**Given request**
Please quote the material exactly, every line of it.

**Information shown**
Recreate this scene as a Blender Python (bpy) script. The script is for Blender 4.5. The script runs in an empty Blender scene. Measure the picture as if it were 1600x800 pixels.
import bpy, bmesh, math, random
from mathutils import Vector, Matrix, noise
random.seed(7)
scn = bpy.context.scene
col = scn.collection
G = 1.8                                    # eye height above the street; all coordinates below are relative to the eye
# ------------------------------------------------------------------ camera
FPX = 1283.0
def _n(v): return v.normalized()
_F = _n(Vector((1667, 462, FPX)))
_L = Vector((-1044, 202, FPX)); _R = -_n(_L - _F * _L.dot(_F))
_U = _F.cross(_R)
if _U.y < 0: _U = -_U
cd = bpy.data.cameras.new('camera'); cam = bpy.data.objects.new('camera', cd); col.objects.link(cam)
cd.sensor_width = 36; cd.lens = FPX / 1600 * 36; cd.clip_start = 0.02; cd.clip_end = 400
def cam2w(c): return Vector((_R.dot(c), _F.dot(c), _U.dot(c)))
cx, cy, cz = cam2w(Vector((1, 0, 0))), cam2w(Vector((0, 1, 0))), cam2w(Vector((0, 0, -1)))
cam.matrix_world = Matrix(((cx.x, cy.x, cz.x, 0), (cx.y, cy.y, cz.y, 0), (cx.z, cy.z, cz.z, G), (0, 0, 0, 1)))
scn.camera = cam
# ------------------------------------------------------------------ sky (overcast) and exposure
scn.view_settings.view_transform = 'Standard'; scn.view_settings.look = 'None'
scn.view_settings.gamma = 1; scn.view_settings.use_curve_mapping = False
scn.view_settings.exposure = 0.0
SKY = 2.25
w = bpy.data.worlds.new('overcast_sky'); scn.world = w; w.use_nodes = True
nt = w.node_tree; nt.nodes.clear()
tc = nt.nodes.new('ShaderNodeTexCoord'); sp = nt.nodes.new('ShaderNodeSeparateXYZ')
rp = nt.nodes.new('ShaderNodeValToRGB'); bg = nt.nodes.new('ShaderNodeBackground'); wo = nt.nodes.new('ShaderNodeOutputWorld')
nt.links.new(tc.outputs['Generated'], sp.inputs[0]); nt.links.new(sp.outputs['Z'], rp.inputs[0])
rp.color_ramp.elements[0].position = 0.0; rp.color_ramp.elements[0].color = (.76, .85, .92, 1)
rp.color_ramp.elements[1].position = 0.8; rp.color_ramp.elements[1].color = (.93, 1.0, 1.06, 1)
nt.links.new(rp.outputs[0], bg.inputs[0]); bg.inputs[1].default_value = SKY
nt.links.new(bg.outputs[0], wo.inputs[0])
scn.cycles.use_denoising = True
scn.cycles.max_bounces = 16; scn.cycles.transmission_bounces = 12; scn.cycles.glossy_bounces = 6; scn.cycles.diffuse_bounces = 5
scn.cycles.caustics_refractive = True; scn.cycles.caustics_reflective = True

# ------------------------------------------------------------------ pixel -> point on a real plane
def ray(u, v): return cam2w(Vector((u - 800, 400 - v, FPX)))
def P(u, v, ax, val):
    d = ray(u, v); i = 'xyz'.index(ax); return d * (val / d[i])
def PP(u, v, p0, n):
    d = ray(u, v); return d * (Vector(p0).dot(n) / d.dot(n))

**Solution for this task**
Recreate this scene as a Blender Python (bpy) script. The script is for Blender 4.5. The script runs in an empty Blender scene. Measure the picture as if it were 1600x800 pixels.
import bpy, bmesh, math, random
from mathutils import Vector, Matrix, noise
random.seed(7)
scn = bpy.context.scene
col = scn.collection
G = 1.8                                    # eye height above the street; all coordinates below are relative to the eye
# ------------------------------------------------------------------ camera
FPX = 1283.0
def _n(v): return v.normalized()
_F = _n(Vector((1667, 462, FPX)))
_L = Vector((-1044, 202, FPX)); _R = -_n(_L - _F * _L.dot(_F))
_U = _F.cross(_R)
if _U.y < 0: _U = -_U
cd = bpy.data.cameras.new('camera'); cam = bpy.data.objects.new('camera', cd); col.objects.link(cam)
cd.sensor_width = 36; cd.lens = FPX / 1600 * 36; cd.clip_start = 0.02; cd.clip_end = 400
def cam2w(c): return Vector((_R.dot(c), _F.dot(c), _U.dot(c)))
cx, cy, cz = cam2w(Vector((1, 0, 0))), cam2w(Vector((0, 1, 0))), cam2w(Vector((0, 0, -1)))
cam.matrix_world = Matrix(((cx.x, cy.x, cz.x, 0), (cx.y, cy.y, cz.y, 0), (cx.z, cy.z, cz.z, G), (0, 0, 0, 1)))
scn.camera = cam
# ------------------------------------------------------------------ sky (overcast) and exposure
scn.view_settings.view_transform = 'Standard'; scn.view_settings.look = 'None'
scn.view_settings.gamma = 1; scn.view_settings.use_curve_mapping = False
scn.view_settings.exposure = 0.0
SKY = 2.25
w = bpy.data.worlds.new('overcast_sky'); scn.world = w; w.use_nodes = True
nt = w.node_tree; nt.nodes.clear()
tc = nt.nodes.new('ShaderNodeTexCoord'); sp = nt.nodes.new('ShaderNodeSeparateXYZ')
rp = nt.nodes.new('ShaderNodeValToRGB'); bg = nt.nodes.new('ShaderNodeBackground'); wo = nt.nodes.new('ShaderNodeOutputWorld')
nt.links.new(tc.outputs['Generated'], sp.inputs[0]); nt.links.new(sp.outputs['Z'], rp.inputs[0])
rp.color_ramp.elements[0].position = 0.0; rp.color_ramp.elements[0].color = (.76, .85, .92, 1)
rp.color_ramp.elements[1].position = 0.8; rp.color_ramp.elements[1].color = (.93, 1.0, 1.06, 1)
nt.links.new(rp.outputs[0], bg.inputs[0]); bg.inputs[1].default_value = SKY
nt.links.new(bg.outputs[0], wo.inputs[0])
scn.cycles.use_denoising = True
scn.cycles.max_bounces = 16; scn.cycles.transmission_bounces = 12; scn.cycles.glossy_bounces = 6; scn.cycles.diffuse_bounces = 5
scn.cycles.caustics_refractive = True; scn.cycles.caustics_reflective = True

# ------------------------------------------------------------------ pixel -> point on a real plane
def ray(u, v): return cam2w(Vector((u - 800, 400 - v, FPX)))
def P(u, v, ax, val):
    d = ray(u, v); i = 'xyz'.index(ax); return d * (val / d[i])
def PP(u, v, p0, n):
    d = ray(u, v); return d * (Vector(p0).dot(n) / d.dot(n))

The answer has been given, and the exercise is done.